Animal Place named the bovine visitor Davey and set out to find out exactly how he made his way in. They walked the four-mile fence line around the 600-acre property and eventually found an opening, where the Angus/Scottish Highland mix seemingly let himself in.

His arrival was strange — and the way the cow integrated himself with the herd was even more unusual.

“When we introduce new cows to the herd there is often some posturing and chasing,” Beins explains. “Amazingly, most of the herd was calm, as if Davey had lived here for years. Except for Theo, an 1,800-lb. black-and-white Holstein. Theo kept snorting, stomping the ground, and pretending to challenge Davey – who just stared at him, unimpressed.”

Sanctuary staff grew concerned about possible penalties for not attempting to find the cow’s owner, so they called neighbors, posted flyers in the community and notified the local shelter. It took one month but a tip would lead them to a property with a small herd, and a rancher, who Animal Place says had plans to send Davey and 17 other bulls, cows and calves to slaughter.

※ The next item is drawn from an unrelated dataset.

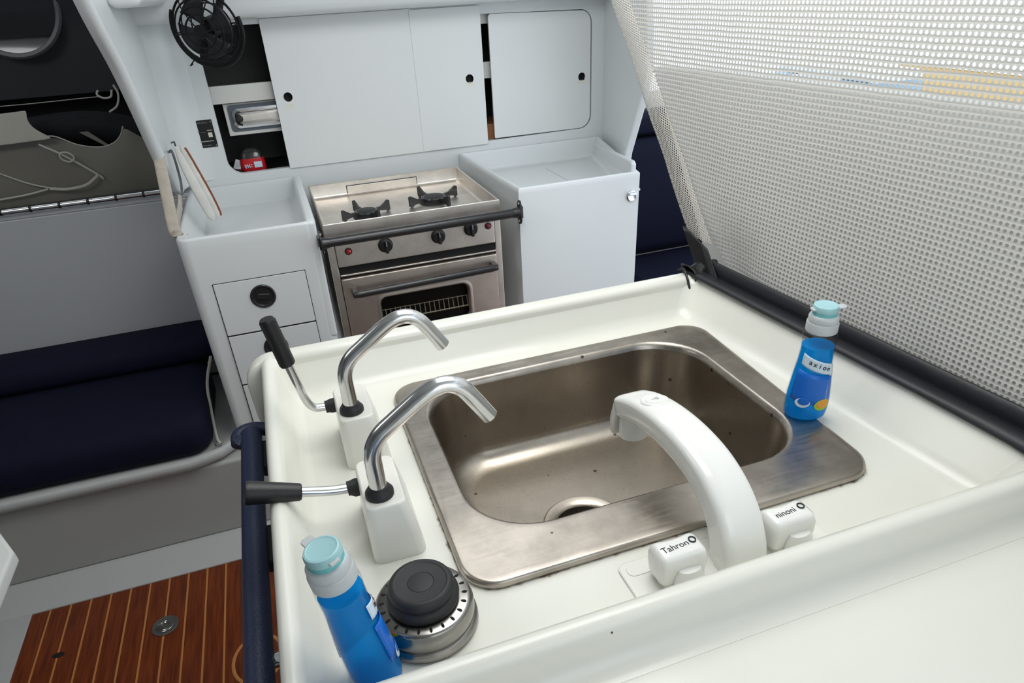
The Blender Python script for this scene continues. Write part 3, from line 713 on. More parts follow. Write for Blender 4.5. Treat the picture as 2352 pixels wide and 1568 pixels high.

“My heart sank,” says Beins. “I panicked but tried to keep my cool. It was one of the most difficult moments I have ever experienced. The thought that not only would we have to part with Davey, but that also he would be slaughtered and end up on somebody’s dinner plate!”

Beins paid a visit to the rancher to beg to keep Davey — noting his immediate bond with the herd — and the rancher agreed to relinquish ownership, Animal Place says.

“For whatever reason, after living two years at his prior home, he met our cows and fell in love with them,” Beins says of Davey. “He broke down a fence to find his sanctuary, and we are so glad we can watch him grow old.”

Davey is now in charge of the herd, Beins says, despite his diminutive size. “He adjusted the day he broke into Animal Place,” she added. “He is a very happy boy and is particularly fond of Bob and Nicholas, two of his good friends.”